_Task_:
Omit all images, then return the remaining material exactly as it stands.

_Raw data_:

---+---

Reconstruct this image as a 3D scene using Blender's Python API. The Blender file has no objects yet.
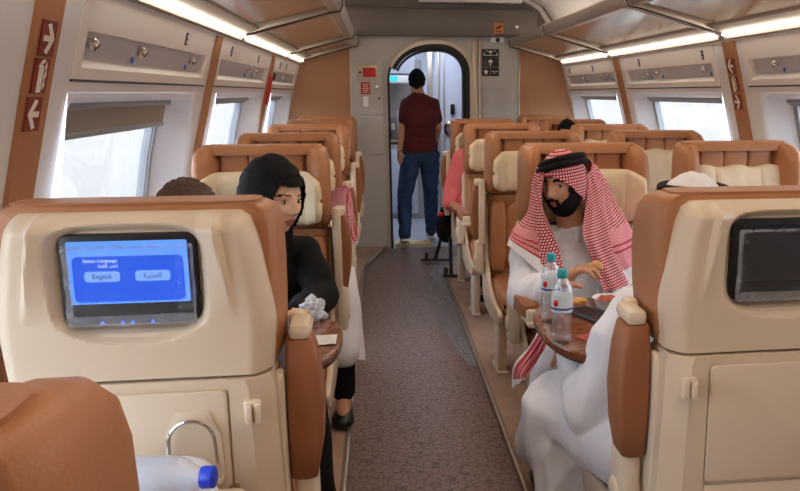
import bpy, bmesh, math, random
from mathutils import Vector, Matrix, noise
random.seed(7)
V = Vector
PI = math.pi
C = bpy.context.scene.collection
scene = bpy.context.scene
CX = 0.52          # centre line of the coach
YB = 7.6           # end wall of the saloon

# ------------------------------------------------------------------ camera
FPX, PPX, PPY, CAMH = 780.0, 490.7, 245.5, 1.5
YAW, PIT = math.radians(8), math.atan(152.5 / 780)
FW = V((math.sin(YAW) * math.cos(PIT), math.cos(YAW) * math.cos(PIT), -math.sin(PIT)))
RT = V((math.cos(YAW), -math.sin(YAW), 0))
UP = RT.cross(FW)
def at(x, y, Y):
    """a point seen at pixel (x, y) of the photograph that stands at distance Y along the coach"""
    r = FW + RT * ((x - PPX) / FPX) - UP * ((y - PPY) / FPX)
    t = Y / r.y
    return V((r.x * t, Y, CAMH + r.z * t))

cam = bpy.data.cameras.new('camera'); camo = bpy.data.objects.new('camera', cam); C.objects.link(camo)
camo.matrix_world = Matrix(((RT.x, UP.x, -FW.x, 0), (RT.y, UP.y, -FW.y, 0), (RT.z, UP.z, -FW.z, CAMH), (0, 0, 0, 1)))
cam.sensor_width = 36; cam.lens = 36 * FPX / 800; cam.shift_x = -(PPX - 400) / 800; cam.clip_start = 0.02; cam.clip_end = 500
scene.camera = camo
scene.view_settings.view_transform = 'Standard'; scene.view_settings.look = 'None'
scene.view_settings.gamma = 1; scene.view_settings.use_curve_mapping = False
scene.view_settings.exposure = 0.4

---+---

_Response below_:
Reconstruct this image as a 3D scene using Blender's Python API. The Blender file has no objects yet.
import bpy, bmesh, math, random
from mathutils import Vector, Matrix, noise
random.seed(7)
V = Vector
PI = math.pi
C = bpy.context.scene.collection
scene = bpy.context.scene
CX = 0.52          # centre line of the coach
YB = 7.6           # end wall of the saloon

# ------------------------------------------------------------------ camera
FPX, PPX, PPY, CAMH = 780.0, 490.7, 245.5, 1.5
YAW, PIT = math.radians(8), math.atan(152.5 / 780)
FW = V((math.sin(YAW) * math.cos(PIT), math.cos(YAW) * math.cos(PIT), -math.sin(PIT)))
RT = V((math.cos(YAW), -math.sin(YAW), 0))
UP = RT.cross(FW)
def at(x, y, Y):
    """a point seen at pixel (x, y) of the photograph that stands at distance Y along the coach"""
    r = FW + RT * ((x - PPX) / FPX) - UP * ((y - PPY) / FPX)
    t = Y / r.y
    return V((r.x * t, Y, CAMH + r.z * t))

cam = bpy.data.cameras.new('camera'); camo = bpy.data.objects.new('camera', cam); C.objects.link(camo)
camo.matrix_world = Matrix(((RT.x, UP.x, -FW.x, 0), (RT.y, UP.y, -FW.y, 0), (RT.z, UP.z, -FW.z, CAMH), (0, 0, 0, 1)))
cam.sensor_width = 36; cam.lens = 36 * FPX / 800; cam.shift_x = -(PPX - 400) / 800; cam.clip_start = 0.02; cam.clip_end = 500
scene.camera = camo
scene.view_settings.view_transform = 'Standard'; scene.view_settings.look = 'None'
scene.view_settings.gamma = 1; scene.view_settings.use_curve_mapping = False
scene.view_settings.exposure = 0.4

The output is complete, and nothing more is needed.